The market for consumer electronics, including that of mobile devices and a myriad of household systems is going to see stiff competition and growth if reports and by South Korea’s tech giant, Samsung will hold. The electronics manufacturer has a plan in its pipeline to increase its local and by extension, African market share in the next half a decade. This development was reported by Reuters, where Samsung said it intends to double the annual revenue contribution from its African market to 20 percent.
Speaking in Nairobi on Monday, Samsung Electronics Africa President Mr. Sung Yoon highlighted that over half of its consumer electronics such as mobile devices and televisions sold in continental Africa are its own. This is a good trend for the company that stills enjoys a respectable brand name across the globe.
Part of this milestone has been attributed to increased demand for larger TV screens and phablet-category smart handhelds. The appreciation of these devices is tied to the ever-increasing connectivity solutions across the continent where carriers and service providers have invested heavily in critical infrastructure that calls for heightened demand for electronics.
Another point that came up during Yoon’s speech is the plan to put up a Kenyan assembly plant. This, he said, would only be possible if the government revised its tax mechanism to favour its feasibility, as well as formulating policies to counter the importation and sale of counterfeit products.

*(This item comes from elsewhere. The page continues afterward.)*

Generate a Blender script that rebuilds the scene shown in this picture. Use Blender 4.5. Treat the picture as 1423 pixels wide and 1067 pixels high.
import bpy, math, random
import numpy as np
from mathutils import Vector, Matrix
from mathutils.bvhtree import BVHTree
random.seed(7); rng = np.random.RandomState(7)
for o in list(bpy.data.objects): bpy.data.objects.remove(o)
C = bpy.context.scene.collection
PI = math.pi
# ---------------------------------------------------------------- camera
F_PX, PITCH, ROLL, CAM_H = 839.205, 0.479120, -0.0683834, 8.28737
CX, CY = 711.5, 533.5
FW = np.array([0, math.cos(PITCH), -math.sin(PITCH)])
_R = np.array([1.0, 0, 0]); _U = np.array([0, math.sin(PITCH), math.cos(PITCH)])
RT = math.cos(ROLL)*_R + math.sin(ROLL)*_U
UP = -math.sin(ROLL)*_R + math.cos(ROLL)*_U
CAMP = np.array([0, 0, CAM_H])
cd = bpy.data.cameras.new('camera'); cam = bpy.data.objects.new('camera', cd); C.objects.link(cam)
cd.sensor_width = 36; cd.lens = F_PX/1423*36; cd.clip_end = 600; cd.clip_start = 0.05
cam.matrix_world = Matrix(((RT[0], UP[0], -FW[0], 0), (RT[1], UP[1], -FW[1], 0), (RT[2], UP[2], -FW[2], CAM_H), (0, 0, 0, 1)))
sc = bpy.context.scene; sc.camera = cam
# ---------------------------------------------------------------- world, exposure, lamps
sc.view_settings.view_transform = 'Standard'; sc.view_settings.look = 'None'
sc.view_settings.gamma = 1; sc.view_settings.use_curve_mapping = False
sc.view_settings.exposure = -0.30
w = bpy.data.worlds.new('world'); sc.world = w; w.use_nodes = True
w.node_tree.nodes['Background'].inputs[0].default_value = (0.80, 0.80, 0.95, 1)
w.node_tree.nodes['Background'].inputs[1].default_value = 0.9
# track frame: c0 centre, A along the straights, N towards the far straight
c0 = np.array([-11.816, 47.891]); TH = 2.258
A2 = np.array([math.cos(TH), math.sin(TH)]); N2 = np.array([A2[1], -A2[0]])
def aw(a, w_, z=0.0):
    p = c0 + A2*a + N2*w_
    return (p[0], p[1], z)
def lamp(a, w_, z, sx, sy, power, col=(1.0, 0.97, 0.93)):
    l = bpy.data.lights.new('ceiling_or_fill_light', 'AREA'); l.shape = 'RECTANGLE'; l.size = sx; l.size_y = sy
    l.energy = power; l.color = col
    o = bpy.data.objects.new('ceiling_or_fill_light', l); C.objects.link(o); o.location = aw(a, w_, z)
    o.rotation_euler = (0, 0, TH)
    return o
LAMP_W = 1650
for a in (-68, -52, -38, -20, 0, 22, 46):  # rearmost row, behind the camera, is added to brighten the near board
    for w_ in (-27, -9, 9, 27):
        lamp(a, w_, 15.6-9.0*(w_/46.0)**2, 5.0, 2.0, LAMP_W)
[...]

In Samsung’s defence, Kenya’s ICT regulator the Communications Authority (CA) war against counterfeit devices is sporadic at best. It appears that the institution, as well as other governing bodies has failed or is reluctant to implementing regulations to deal with this menace in one strike. In some cases, the CA raids a handful retailers, confiscate fake property and sit back without any form of enforcement. Our guess is that this is the concern that Samsung wants to be addressed in the first place.
Sadly, a tweet sent by the KenyanWallStreet states that local authorities have failed to find a middle ground with Samsung’s demands, which has forced the electronics giant to pull out from its initial plan. It should be noted that these are unconfirmed reports as an official word regarding the matter is yet to go live.
Samsung Electronics Ditches plans to establish an assembly plant in Kenya citing failure by Govt to put in place mechanisms that would protect local manufacturers from cheap electronic imports (The Standard) pic.twitter.com/LJGVpb6Krd
— Kenyan Wall Street (@kenyanwalstreet) January 16, 2018
Still on the tweet, Samsung apparently wants to be protected from ‘cheap’ Chinese imports, which, frankly is as absurd as it sounds. Several genuine Chinese firms with quality products have established local offices and ousted Samsung out of key markets such as the mobile segments that is primarily ruled by Tecno and Infinix. Notably, these are brands that have navigated multiple setbacks to establish their brands, and Samsung should have done the same thing (by checking its ambitiously ridiculous prices and reduced marketing) as the competition offers better deals than what it brings to the table.
Admittedly, a local manufacturing/assembly plant is a welcome idea from an economic perspective. Also, several hurdles must be overcome guarantee its existence. We just hope that the company drops its anticompetitive tact that clearly targets the demise of established brands.